One of my stops included an unscheduled visit at Starbucks. My friend had been in the city for almost two years, and, as we have similar backgrounds, I knew that I could get a straight answer from her even though it would pass through our Midwestern censors. As I furiously fired questions about the city and its culture at her I suddenly received return fire with two air-raid siren blaring bombs. “What kind of theatre do you like to watch? What kind of theatre do you like to make?” I took this opportunity to take a large gulp of tea. I had never asked myself these questions before. And, indeed, it does seem as though each one is very different.

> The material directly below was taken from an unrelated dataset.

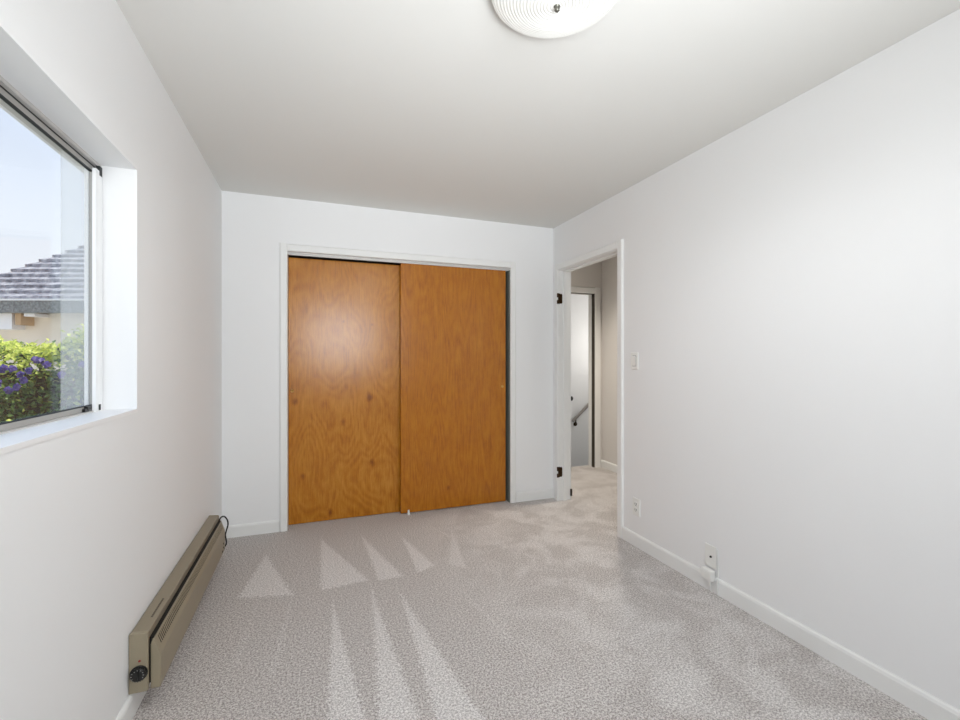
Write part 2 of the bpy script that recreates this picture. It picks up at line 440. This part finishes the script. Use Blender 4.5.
# ------------------------------------------------------------------ stair doorway at the hall's end
d2 = struct_root('door_2', 'white cased doorway to the stairs at the end of the hall', 'doorway', (EX1, EY, 0))
cw = 0.075
bm = bmesh.new(); prism(bm, [(EX1+u, EY-v) for u, v in casing_prof(cw)], 'z', 0, EZ + 0.07); obj('casing', bm, M_trim, d2)
bm = bmesh.new(); prism(bm, [(EX0-u, EY-v) for u, v in casing_prof(cw)], 'z', 0, EZ + 0.07); obj('casing', bm, M_trim, d2)
bm = bmesh.new(); prism(bm, [(EY-v, EZ+u) for u, v in casing_prof(0.07)], 'x', EX0, EX1); obj('casing', bm, M_trim, d2)
obj('jamb', B((EX1-0.004, EX1, EY+0.05, EY+T, 0, EZ)), M_trim, d2)
obj('weather_strip', B((EX1-0.006, EX1, EY, EY+0.05, 0, EZ), (EX0, EX1-0.006, EY+0.01, EY+0.04, EZ-0.006, EZ)), M_strip, d2)

# half open door into the stairwell, only its knob shows past the bedroom jamb
a = math.radians(25)
hd = thing('hall_door', 'white door ajar in the stairwell with a black knob peeking past the jamb', 'door', (EX0 + 0.012, EY + T + 0.03, 0.012))
def hplace(o): o.parent = hd; o.matrix_parent_inverse = Matrix.Identity(4); return o
hd.rotation_euler = (0, 0, a)
hplace(obj('panel', B((0, 0.665, 0.0, 0.035, 0, 1.98)), M_trim, bevel=0.002))
bm = bmesh.new()
lathe(bm, [(0, 0), (0.030, 0), (0.030, -0.004), (0.012, -0.008), (0.011, -0.030), (0.022, -0.037), (0.029, -0.050), (0.027, -0.062), (0.015, -0.070), (0, -0.071)], (0.628, 0, 0.755), 'y', 28)
hplace(obj('knob', bm, M_black, smooth=True))

hr = thing('handrail', 'light grey handrail sloping up the white stairwell wall', 'handrail', (4.018, SY1, 0.40))
bm = bmesh.new(); sl = (0.644-0.399)/(4.308-4.018)
tube(bm, [(4.000, SY1-0.06, 0.378), (5.1, SY1-0.06, 0.395+1.08*sl)], 0.021, 14)
M_rail = mat('handrail_paint', srgb(150, 144, 138), 0.4)
obj('rail', bm, M_rail, hr, smooth=False)
for k in (0.03, 0.85):
    bm = bmesh.new(); x = 4.02+k; z = 0.395+k*sl
    tube(bm, smooth_path([(x, SY1-0.06, z-0.02), (x, SY1-0.058, z-0.055), (x+0.015, SY1-0.035, z-0.085), (x+0.03, SY1-0.004, z-0.095)], 6), 0.009, 8)
    lathe(bm, [(0, -0.006), (0.028, -0.006), (0.030, 0.0), (0, 0.0)], (x+0.03, SY1, z-0.095), 'y', 20)
    obj('bracket', bm, M_bronze, hr, smooth=False)

# ------------------------------------------------------------------ side window
w1 = struct_root('window_1', 'aluminium sliding window set deep in the left wall', 'window', (-0.1, WY1, WZ0))
FX = -0.101
obj('sill', B((-0.18, 0.002, WY0+0.001, WY1-0.001, WZ0-0.010, WZ0+0.003)), M_vinyl, w1)
obj('frame', B((-0.175, FX-0.006, WY0, WY1, WZ0, WZ0+0.007), (-0.175, FX-0.006, WY0, WY1, WZ1-0.012, WZ1), (-0.175, FX, WY0, WY0+0.04, WZ0, WZ1)), M_alu, w1)
obj('side_track', B((-0.112, FX, WY1-0.056, WY1-0.006, WZ0+0.003, WZ1-0.03)), M_vinyl, w1)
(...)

My brain instantly went in two different directions at once.

What kind of theatre do you like to watch? My first reaction to this set of questions comes from me, the audience member. I hearken back to different scripts, performances, venues, and performance artists that I have had srong feelings about. Frequently, when these four qualities agree with one another they create a harmony that I want to see again and again. Conversly, the discord of one to the rest can be very telling, and often I have to pick apart each of those qualities to figure out just what was it that I didn’t like.

As a part of my job I read dozens, if not hundreds, of scripts as part of a selection process for a ten-minute play contest. Our literary manager and her staff says that everyone has their own tastes when it comes to reading scripts. I truly have found that I either need a perfectly tied together piece with no loose ends at all, or a free spirit of a script that really sparks my creative juices, “oh yea, then loose leaf paper can fall from the grid!” I love to see the characters in my head from the first page on.

That is the kind of theatre that I like to watch. The kind that lets the impossible happen and the kind that leaves you breathless and hysterical (in one sense or another) at the end. Lucky for me, it is also the kind of theatre that I love to make.